• _Given material_
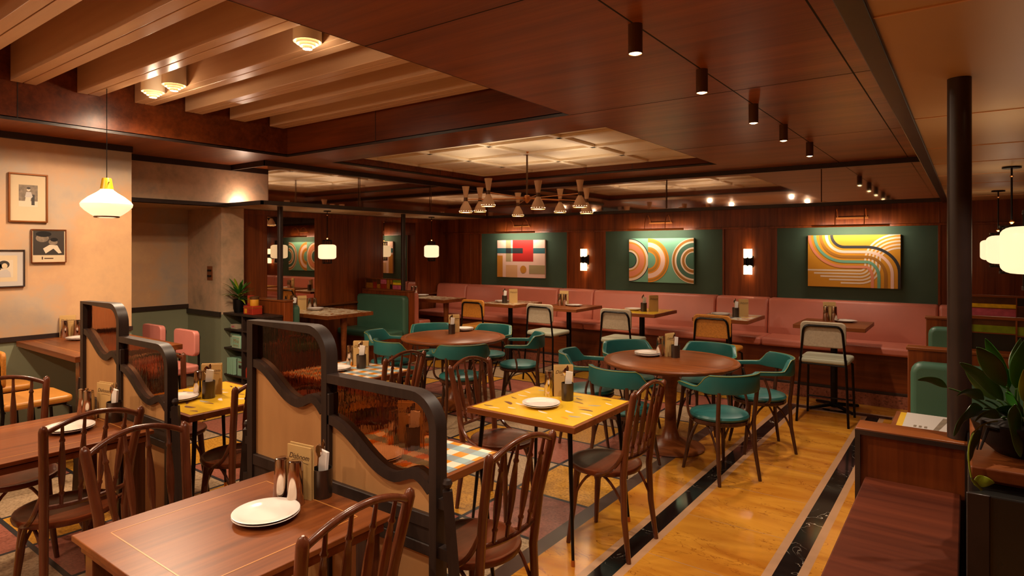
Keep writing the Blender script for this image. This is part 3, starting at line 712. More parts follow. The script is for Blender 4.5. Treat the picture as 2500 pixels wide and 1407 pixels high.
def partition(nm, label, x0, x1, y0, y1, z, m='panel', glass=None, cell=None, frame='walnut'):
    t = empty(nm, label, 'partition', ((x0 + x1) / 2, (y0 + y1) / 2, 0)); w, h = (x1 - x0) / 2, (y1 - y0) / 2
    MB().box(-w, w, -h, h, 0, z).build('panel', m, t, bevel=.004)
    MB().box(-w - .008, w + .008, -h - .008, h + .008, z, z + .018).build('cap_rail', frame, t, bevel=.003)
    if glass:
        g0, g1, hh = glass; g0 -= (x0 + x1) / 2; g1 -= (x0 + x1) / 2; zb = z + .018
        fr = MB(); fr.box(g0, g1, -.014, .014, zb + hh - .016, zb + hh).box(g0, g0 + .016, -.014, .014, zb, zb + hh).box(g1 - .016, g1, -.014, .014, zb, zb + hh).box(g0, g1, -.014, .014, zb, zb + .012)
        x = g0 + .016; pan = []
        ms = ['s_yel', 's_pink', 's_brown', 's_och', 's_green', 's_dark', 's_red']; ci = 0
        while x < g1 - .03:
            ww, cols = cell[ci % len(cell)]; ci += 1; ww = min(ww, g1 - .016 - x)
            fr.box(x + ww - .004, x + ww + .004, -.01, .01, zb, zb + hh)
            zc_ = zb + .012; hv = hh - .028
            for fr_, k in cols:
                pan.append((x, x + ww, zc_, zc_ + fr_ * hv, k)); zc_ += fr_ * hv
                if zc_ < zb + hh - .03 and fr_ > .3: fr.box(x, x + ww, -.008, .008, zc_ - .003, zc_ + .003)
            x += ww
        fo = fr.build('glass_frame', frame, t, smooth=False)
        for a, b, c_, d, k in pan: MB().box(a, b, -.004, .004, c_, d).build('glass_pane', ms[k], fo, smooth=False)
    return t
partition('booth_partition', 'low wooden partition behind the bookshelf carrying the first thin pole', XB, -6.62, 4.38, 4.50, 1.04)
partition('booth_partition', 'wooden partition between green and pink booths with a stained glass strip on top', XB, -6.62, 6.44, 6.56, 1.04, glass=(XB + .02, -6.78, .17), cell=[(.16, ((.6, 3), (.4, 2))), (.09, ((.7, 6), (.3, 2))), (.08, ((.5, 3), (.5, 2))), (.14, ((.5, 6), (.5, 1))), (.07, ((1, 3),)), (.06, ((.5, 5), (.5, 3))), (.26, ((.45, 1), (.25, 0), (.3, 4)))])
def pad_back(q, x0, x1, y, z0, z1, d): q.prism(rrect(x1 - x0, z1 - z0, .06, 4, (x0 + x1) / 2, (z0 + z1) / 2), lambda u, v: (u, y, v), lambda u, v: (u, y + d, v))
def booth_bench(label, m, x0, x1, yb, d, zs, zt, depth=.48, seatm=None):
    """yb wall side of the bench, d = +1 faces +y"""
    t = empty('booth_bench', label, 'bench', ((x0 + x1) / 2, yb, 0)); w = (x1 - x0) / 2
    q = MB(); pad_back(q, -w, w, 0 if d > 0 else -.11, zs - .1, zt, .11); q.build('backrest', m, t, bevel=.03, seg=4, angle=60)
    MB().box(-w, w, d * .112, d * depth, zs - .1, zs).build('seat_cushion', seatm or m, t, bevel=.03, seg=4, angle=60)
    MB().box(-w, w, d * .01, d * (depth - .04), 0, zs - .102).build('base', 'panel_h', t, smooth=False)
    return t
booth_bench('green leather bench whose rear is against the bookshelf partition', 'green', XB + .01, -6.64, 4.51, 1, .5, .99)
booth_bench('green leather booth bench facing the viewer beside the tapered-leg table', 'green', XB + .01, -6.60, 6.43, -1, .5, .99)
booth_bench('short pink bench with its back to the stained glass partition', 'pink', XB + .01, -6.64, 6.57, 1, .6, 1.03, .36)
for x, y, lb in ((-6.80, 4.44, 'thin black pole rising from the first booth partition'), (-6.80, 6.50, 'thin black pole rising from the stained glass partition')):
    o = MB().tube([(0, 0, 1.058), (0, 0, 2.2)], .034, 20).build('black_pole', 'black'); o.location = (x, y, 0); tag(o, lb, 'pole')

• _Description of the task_
Skip the pictures, then retype every line above exactly.

• _Written answer_
Keep writing the Blender script for this image. This is part 3, starting at line 712. More parts follow. The script is for Blender 4.5. Treat the picture as 2500 pixels wide and 1407 pixels high.
def partition(nm, label, x0, x1, y0, y1, z, m='panel', glass=None, cell=None, frame='walnut'):
    t = empty(nm, label, 'partition', ((x0 + x1) / 2, (y0 + y1) / 2, 0)); w, h = (x1 - x0) / 2, (y1 - y0) / 2
    MB().box(-w, w, -h, h, 0, z).build('panel', m, t, bevel=.004)
    MB().box(-w - .008, w + .008, -h - .008, h + .008, z, z + .018).build('cap_rail', frame, t, bevel=.003)
    if glass:
        g0, g1, hh = glass; g0 -= (x0 + x1) / 2; g1 -= (x0 + x1) / 2; zb = z + .018
        fr = MB(); fr.box(g0, g1, -.014, .014, zb + hh - .016, zb + hh).box(g0, g0 + .016, -.014, .014, zb, zb + hh).box(g1 - .016, g1, -.014, .014, zb, zb + hh).box(g0, g1, -.014, .014, zb, zb + .012)
        x = g0 + .016; pan = []
        ms = ['s_yel', 's_pink', 's_brown', 's_och', 's_green', 's_dark', 's_red']; ci = 0
        while x < g1 - .03:
            ww, cols = cell[ci % len(cell)]; ci += 1; ww = min(ww, g1 - .016 - x)
            fr.box(x + ww - .004, x + ww + .004, -.01, .01, zb, zb + hh)
            zc_ = zb + .012; hv = hh - .028
            for fr_, k in cols:
                pan.append((x, x + ww, zc_, zc_ + fr_ * hv, k)); zc_ += fr_ * hv
                if zc_ < zb + hh - .03 and fr_ > .3: fr.box(x, x + ww, -.008, .008, zc_ - .003, zc_ + .003)
            x += ww
        fo = fr.build('glass_frame', frame, t, smooth=False)
        for a, b, c_, d, k in pan: MB().box(a, b, -.004, .004, c_, d).build('glass_pane', ms[k], fo, smooth=False)
    return t
partition('booth_partition', 'low wooden partition behind the bookshelf carrying the first thin pole', XB, -6.62, 4.38, 4.50, 1.04)
partition('booth_partition', 'wooden partition between green and pink booths with a stained glass strip on top', XB, -6.62, 6.44, 6.56, 1.04, glass=(XB + .02, -6.78, .17), cell=[(.16, ((.6, 3), (.4, 2))), (.09, ((.7, 6), (.3, 2))), (.08, ((.5, 3), (.5, 2))), (.14, ((.5, 6), (.5, 1))), (.07, ((1, 3),)), (.06, ((.5, 5), (.5, 3))), (.26, ((.45, 1), (.25, 0), (.3, 4)))])
def pad_back(q, x0, x1, y, z0, z1, d): q.prism(rrect(x1 - x0, z1 - z0, .06, 4, (x0 + x1) / 2, (z0 + z1) / 2), lambda u, v: (u, y, v), lambda u, v: (u, y + d, v))
def booth_bench(label, m, x0, x1, yb, d, zs, zt, depth=.48, seatm=None):
    """yb wall side of the bench, d = +1 faces +y"""
    t = empty('booth_bench', label, 'bench', ((x0 + x1) / 2, yb, 0)); w = (x1 - x0) / 2
    q = MB(); pad_back(q, -w, w, 0 if d > 0 else -.11, zs - .1, zt, .11); q.build('backrest', m, t, bevel=.03, seg=4, angle=60)
    MB().box(-w, w, d * .112, d * depth, zs - .1, zs).build('seat_cushion', seatm or m, t, bevel=.03, seg=4, angle=60)
    MB().box(-w, w, d * .01, d * (depth - .04), 0, zs - .102).build('base', 'panel_h', t, smooth=False)
    return t
booth_bench('green leather bench whose rear is against the bookshelf partition', 'green', XB + .01, -6.64, 4.51, 1, .5, .99)
booth_bench('green leather booth bench facing the viewer beside the tapered-leg table', 'green', XB + .01, -6.60, 6.43, -1, .5, .99)
booth_bench('short pink bench with its back to the stained glass partition', 'pink', XB + .01, -6.64, 6.57, 1, .6, 1.03, .36)
for x, y, lb in ((-6.80, 4.44, 'thin black pole rising from the first booth partition'), (-6.80, 6.50, 'thin black pole rising from the stained glass partition')):
    o = MB().tube([(0, 0, 1.058), (0, 0, 2.2)], .034, 20).build('black_pole', 'black'); o.location = (x, y, 0); tag(o, lb, 'pole')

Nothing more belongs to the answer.